Montréal

Nouvelles

La pudeur

18-04-2018

La pudeur

 

 par Michel Frankland

La pudeur est une vertu de fond. D’autant plus nécessaire que notre monde de selfies et de superficialités variées s’en trouve dépourvu.

Pour bien comprendre la pudeur, procédons par repoussoir. Considérons ses contraires. D’abord le trafic oral et visuel. Nous sommes bombardés d’annonces, de spectacles à hauts cris qu’on dit musicaux, de trépidations diverses. Nous fuyons dans le bruit et les cohortes d’images. Nous fuyons les niveaux et exigences de l’âme.

Tellement qu’il est coutumier pour plusieurs, près du quart ou même du tiers des fidèles, d’arriver en retard à la messe. Il y a plusieurs bonnes raisons pour être en retard à l’office religieux. Il ne s’agit donc pas de porter le discrédit chez le fidèle individuel qui tarde à passer le seuil de la porte de l’église. Mais le fait global demeure. Plusieurs viennent à la messe par devoir, non par besoin. Ils se présentent pour ainsi dire à reculons. « J’y vais, parce qu’il le faut, mais je préférerais être ailleurs. »

Il y a quelques années, ma femme, ma fille ainée et moi nous sommes pointés un dimanche à une messe ukrainienne. Que de dévotion ! Pas celle des images saintes et anges joufflus. Une vraie dévotion, tellement ressourçante car on ne la rencontre pas suffisamment dans nos lieux de culte. Ici, c’était la communauté entière. Piété, pudeur dans les cérémonies religieuses.

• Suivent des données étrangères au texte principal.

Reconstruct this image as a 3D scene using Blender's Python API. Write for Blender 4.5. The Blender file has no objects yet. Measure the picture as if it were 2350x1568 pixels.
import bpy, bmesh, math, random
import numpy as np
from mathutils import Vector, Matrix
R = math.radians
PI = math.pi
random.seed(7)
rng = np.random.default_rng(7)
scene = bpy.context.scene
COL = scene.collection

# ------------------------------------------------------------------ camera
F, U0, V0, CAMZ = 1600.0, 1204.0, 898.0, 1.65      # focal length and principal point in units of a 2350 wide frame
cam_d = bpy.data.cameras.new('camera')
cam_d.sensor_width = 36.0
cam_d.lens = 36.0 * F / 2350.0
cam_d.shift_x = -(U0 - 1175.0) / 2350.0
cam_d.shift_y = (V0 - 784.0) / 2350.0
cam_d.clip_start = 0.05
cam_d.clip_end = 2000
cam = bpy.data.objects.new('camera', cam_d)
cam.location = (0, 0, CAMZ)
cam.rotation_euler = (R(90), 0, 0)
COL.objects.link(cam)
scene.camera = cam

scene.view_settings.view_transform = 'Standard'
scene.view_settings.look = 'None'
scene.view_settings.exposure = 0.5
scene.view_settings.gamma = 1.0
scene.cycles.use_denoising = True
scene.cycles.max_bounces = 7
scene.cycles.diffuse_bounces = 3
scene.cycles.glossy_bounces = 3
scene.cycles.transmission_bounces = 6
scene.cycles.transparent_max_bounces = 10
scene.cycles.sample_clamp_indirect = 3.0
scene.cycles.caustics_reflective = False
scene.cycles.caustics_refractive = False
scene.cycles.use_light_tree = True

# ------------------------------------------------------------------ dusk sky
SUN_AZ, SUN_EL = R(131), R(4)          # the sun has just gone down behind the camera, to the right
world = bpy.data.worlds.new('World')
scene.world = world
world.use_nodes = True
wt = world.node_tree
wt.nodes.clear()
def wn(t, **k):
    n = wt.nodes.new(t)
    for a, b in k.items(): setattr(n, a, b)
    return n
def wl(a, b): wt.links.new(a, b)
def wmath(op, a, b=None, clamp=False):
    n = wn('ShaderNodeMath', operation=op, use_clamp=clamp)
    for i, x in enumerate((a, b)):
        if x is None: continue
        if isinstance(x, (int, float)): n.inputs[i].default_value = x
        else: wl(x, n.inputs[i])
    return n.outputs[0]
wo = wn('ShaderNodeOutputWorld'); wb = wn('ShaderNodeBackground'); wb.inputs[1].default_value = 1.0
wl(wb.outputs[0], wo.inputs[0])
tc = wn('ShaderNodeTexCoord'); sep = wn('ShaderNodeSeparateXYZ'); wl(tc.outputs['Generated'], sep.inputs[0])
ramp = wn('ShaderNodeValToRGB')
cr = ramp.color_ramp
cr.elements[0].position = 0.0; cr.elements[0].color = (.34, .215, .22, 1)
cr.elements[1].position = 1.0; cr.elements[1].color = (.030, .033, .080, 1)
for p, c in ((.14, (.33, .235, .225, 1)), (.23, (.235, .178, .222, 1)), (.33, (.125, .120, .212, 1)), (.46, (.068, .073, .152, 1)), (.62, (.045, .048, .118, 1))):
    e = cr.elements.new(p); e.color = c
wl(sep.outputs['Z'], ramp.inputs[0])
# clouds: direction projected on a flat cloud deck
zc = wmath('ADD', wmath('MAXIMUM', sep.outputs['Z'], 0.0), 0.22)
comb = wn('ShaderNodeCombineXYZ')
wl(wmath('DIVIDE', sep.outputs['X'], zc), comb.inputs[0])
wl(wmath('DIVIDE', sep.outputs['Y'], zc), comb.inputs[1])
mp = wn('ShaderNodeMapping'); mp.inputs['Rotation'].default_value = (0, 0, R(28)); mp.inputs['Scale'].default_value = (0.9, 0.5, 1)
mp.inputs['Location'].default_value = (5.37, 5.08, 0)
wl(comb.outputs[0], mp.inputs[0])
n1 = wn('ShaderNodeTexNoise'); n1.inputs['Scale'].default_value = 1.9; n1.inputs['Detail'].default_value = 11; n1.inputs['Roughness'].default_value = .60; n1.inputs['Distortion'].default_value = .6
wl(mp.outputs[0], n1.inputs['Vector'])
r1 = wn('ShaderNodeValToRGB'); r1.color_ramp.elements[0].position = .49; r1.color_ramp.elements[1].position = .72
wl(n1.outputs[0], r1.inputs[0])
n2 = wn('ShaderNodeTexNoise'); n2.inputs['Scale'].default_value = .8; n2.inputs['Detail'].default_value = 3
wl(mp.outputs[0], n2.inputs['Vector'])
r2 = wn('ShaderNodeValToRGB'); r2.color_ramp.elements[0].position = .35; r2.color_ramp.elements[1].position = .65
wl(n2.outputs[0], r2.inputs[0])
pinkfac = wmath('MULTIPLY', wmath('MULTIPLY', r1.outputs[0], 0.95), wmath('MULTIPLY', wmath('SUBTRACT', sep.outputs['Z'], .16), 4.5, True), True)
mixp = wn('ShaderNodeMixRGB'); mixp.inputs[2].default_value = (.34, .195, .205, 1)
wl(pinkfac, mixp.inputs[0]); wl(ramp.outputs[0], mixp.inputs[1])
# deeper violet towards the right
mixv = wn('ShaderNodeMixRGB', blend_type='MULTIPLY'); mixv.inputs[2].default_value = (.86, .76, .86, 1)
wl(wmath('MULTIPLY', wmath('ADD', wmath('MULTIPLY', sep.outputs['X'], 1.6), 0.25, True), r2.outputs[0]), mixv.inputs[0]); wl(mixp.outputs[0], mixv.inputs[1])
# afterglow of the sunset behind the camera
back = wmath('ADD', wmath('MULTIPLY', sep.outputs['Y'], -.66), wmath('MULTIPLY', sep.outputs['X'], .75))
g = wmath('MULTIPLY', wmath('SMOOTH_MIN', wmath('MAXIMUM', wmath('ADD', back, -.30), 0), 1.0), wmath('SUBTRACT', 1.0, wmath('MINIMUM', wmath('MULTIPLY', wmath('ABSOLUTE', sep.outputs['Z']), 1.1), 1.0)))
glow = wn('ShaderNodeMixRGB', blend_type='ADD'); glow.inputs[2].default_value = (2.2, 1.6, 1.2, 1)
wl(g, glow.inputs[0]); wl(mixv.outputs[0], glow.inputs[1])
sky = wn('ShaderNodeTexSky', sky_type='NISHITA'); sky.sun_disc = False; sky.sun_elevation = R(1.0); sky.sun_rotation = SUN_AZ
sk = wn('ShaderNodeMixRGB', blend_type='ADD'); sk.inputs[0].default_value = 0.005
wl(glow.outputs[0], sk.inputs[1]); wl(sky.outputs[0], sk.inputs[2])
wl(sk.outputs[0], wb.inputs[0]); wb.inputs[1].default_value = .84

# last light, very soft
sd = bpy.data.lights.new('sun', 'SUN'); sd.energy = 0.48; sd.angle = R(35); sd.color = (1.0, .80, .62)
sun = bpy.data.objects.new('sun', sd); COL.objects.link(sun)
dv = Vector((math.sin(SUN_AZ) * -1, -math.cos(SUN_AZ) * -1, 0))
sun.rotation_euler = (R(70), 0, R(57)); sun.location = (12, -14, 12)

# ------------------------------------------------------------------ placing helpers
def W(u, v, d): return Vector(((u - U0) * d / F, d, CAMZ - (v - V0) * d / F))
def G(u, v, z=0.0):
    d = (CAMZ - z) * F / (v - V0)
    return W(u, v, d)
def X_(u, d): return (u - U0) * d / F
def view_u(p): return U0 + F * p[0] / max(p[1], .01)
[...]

Un autre contraire de la pudeur réside dans la vulgarité. Grossièreté des élèves envers leur prof, voire agression physique. Gags vulgaires dans les shows pour rire. Avec sacres à l’appui de faibles drôleries. D’ailleurs, Donald Trump, élu président, par ses contradictions quotidiennes, se promène d’insultes tonitruantes en un contraire douteux, tel un essuie-glace qui couvrirait l’ensemble des perceptions.

Enfin, un opposant tenace à la pudeur réside dans la fuite silencieuse dans l’écran du cellulaire-petit-ordi. Cet opium de la pensée moderne n’a que les semblants du recueillement. Il constitue une douce évasion dans les enchevêtrements des confidences, des racontars, des sites pornos et autres distractions généralement superficielles. Évidemment, ce bidule ne recèle pas que du négatif. Il sert à plusieurs niveaux d’utilités. Le fait demeure, cependant. Pour plusieurs cependant, il agit comme une drogue douce, une distraction gentille. Il se trouve par là à nous écarter de nos zones plus profondes.

La pudeur s’associe naturellement à la bonté du cœur, à la politesse. Elle ne cherche en rien à briller. Elle rend à l’aise le groupe où elle se trouve. Sait écouter avec un amour discret mais une réelle tendresse.

La pudeur émane de l’âme en direct. Le respect, vertu moderne fort appréciable, constitue un parent de la pudeur, dont elle s’approche à tâtons sans en atteindre tout le suc spirituel.

On ne peut accéder à la pudeur sans ressentir au fond de soi le goût de vivre son âme.